Отель, конечно же, похож на метафору человечества. «Лобстер» в том числе кино о мире, в котором умерла любовь; по Лантимосу — единственное, что делает человека человеком. Поэтому и страх жильцов отеля показан так язвительно — чего бояться превращения в животных, если они животные уже давно, только ходят на двух ногах и издают членораздельные звуки.
Этого хватило бы на полноценную антиутопию, но Лантимос разворачивает историю в неожиданную сторону в момент, когда иной режиссер легко пустил бы по экрану титры.
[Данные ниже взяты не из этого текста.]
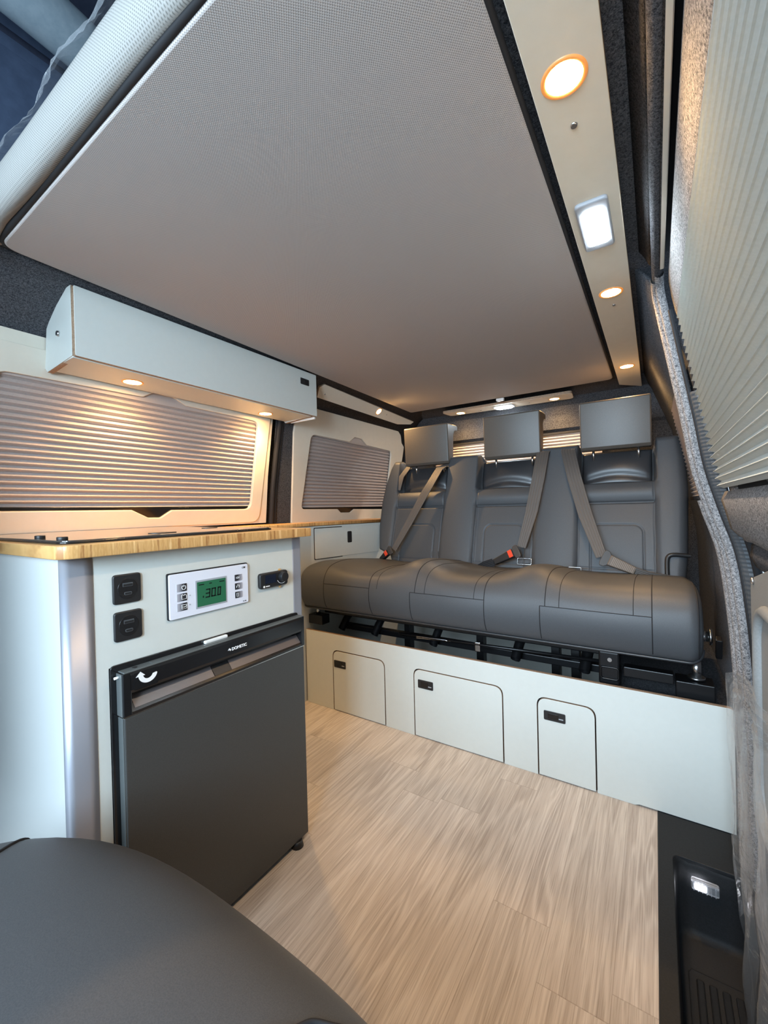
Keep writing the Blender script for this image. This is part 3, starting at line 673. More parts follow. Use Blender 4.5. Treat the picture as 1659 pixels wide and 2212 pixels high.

Выясняется, что лес рядом с гостиницей кишит повстанцами — идейными одиночками-беглецами и нелегалами. Революционеры во главе со своей лидершей (Леа Сейду) проводят набеги, открывая партнерам свежесозданных пар, насколько их союзы лицемерны. Хотя порядки в лагере этих повстанцев не менее бесчеловечны. В лесу за любые проявления человеческих чувств все время что-нибудь у провинившихся отрезают. Лантимос превращает антиутопию в полифоническую историю, в которой нет хороших и плохих. Идеи повстанцев такое же зло, отрицающее любовь, а значит, дегуманизирующее общество.
Вряд ли стоит раскрывать все сюжетные ходы зрителям, еще не видевшим фильм. Но именно в лесу Дэвид встретит свою любовь — такую же близорукую девушку (Рейчел Вайс). И ядовитая история превратится в трагедию в том значении, которое подразумевали древние греки. Любовь превращает лобстера в человека, и побочных трагедийных эффектов тут ровно два. Во-первых, любовь требует жертв. Во-вторых, она слепа.
Слепота и самопожертвование оказываются основными нотами мощнейшей оды самому сильному из чувств, в которую «Лобстер» превращается в последние — самые душераздирающие — пять минут.